Growing other sources of revenue

Central kitchens also have the benefit of being ideal for brands that offer catering, often enabling them to do more of it, more efficiently.

“Catering creates havoc in restaurants when you have guests coming in,” said Small. “It creates a different work environment, so something suffers.”

The first few years of Fresh & Co., catering was done at the store level.

“We noticed the inconsistencies,” said Tenedios. “Each restaurant making their own twist on our catering.”

Since moving its catering to its commissary, Tenedios said those inconsistencies have been eliminated and catering sales have risen by double digits.

Oren’s Hummus is also doing more catering volume thanks to its commissary.

“The real piece to making a commissary work is multi-purposing it. Omni channel,” said Cohen. “We’re doing huge volumes — $20,000 a day in catering.

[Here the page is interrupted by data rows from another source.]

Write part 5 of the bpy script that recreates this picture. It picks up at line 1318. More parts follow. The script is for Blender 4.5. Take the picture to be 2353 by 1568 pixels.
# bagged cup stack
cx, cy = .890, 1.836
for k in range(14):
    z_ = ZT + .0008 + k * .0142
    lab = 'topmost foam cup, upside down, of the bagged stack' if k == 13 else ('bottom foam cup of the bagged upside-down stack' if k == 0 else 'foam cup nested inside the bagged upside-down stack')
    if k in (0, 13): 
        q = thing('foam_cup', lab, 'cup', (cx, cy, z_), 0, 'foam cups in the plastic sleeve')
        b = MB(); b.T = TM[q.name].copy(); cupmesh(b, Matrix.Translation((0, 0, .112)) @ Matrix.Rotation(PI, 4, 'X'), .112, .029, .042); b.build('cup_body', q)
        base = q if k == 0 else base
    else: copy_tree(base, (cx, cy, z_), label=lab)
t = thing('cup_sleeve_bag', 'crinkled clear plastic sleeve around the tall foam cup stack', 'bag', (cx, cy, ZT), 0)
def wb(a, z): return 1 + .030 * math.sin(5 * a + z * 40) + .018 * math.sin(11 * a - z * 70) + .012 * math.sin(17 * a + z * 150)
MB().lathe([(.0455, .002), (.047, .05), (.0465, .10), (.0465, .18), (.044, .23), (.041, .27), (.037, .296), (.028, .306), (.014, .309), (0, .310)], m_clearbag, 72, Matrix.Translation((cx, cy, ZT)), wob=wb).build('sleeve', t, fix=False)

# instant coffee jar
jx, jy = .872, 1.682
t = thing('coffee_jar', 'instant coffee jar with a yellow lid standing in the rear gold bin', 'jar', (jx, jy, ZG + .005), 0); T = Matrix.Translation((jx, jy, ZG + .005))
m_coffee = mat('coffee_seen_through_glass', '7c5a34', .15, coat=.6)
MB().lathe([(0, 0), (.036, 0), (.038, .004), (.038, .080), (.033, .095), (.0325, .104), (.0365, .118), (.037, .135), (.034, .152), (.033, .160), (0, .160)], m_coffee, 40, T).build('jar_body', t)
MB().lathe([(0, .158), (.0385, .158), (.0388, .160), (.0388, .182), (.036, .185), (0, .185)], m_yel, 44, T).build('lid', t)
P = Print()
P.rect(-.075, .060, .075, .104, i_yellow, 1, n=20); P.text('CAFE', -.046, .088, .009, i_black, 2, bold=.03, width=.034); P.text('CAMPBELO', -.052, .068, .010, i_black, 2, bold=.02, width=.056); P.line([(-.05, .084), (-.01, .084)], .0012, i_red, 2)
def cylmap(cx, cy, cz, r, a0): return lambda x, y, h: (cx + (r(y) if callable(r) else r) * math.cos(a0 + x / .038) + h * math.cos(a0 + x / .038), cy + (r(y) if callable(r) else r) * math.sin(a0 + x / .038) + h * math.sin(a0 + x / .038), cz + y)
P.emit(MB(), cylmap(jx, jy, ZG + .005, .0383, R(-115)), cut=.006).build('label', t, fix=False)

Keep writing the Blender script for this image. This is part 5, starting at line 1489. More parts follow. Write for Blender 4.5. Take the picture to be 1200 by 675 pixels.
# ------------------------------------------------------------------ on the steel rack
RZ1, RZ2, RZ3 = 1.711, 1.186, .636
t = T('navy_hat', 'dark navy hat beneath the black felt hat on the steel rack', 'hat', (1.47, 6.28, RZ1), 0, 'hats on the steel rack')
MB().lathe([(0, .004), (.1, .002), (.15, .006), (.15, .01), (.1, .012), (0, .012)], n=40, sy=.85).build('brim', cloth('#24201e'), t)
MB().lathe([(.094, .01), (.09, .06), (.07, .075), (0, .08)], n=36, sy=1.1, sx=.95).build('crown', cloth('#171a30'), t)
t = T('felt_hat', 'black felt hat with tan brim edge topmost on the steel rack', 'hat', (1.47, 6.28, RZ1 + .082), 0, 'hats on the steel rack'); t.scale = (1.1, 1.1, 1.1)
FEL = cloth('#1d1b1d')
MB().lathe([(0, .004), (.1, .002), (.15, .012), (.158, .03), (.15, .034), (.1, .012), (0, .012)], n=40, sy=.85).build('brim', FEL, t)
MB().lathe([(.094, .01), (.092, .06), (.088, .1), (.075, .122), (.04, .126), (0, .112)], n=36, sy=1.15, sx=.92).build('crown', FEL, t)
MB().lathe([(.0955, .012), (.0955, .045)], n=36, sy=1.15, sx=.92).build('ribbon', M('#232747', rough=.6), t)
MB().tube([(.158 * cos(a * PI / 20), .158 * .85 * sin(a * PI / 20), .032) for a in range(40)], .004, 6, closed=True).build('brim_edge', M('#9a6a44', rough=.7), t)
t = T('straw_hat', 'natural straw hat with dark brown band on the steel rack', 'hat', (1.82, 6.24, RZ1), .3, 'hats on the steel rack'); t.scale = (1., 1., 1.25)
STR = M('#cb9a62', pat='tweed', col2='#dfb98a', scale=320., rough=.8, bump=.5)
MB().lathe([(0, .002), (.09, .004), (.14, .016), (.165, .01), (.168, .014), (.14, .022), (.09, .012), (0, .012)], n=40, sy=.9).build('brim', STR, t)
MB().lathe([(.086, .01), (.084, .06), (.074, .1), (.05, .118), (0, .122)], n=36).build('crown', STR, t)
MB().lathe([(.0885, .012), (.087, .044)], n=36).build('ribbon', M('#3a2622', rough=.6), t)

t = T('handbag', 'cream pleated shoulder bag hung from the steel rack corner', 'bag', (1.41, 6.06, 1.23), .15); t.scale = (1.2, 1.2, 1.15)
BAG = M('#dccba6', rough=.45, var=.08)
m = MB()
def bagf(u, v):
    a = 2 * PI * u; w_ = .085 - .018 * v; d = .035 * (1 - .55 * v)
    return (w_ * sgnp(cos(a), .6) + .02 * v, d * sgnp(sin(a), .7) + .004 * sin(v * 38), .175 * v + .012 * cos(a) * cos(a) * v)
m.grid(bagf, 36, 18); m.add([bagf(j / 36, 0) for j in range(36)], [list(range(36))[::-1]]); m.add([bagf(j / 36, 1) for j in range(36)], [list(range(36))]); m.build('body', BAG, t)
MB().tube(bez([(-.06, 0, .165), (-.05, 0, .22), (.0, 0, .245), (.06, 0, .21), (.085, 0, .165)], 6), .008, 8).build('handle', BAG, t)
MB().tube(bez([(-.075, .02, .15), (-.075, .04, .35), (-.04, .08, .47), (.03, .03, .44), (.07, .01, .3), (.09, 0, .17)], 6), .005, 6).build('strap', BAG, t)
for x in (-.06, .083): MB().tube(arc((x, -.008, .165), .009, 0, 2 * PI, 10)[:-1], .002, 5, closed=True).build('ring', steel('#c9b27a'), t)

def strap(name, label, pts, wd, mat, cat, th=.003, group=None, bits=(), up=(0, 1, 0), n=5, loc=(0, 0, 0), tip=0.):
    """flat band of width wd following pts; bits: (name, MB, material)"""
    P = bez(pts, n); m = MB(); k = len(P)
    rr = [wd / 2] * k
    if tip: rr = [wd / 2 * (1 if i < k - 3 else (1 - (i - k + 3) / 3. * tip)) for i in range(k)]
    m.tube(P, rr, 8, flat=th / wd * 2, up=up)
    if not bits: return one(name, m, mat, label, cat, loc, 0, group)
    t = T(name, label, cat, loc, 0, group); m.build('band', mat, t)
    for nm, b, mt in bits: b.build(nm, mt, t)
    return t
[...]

We could never do that much catering out of the stores.”

One of the biggest challenges in the commissary model?

Scaling recipes.

“Coming from fine dining, it was a little challenging,” said Chef Erik Hopfinger, who had to learn how to scale items such dressing from 5 gallons to 35 gallons.

Cohen, who also came from fine dining, echoes that sentiment, saying “The recipes change. Not every ingredient scales by 10. You have to go through that curve.”

Though a commissary model has worked well for these operators, that doesn’t mean it’s the right solution for every brand.

“It’s a financial model. You have to model it, identify your break even. Understand what types of sales you need to make it work,” said Small. “You need the sales. Otherwise you’re just displacing the labor and operations expenses to another location.”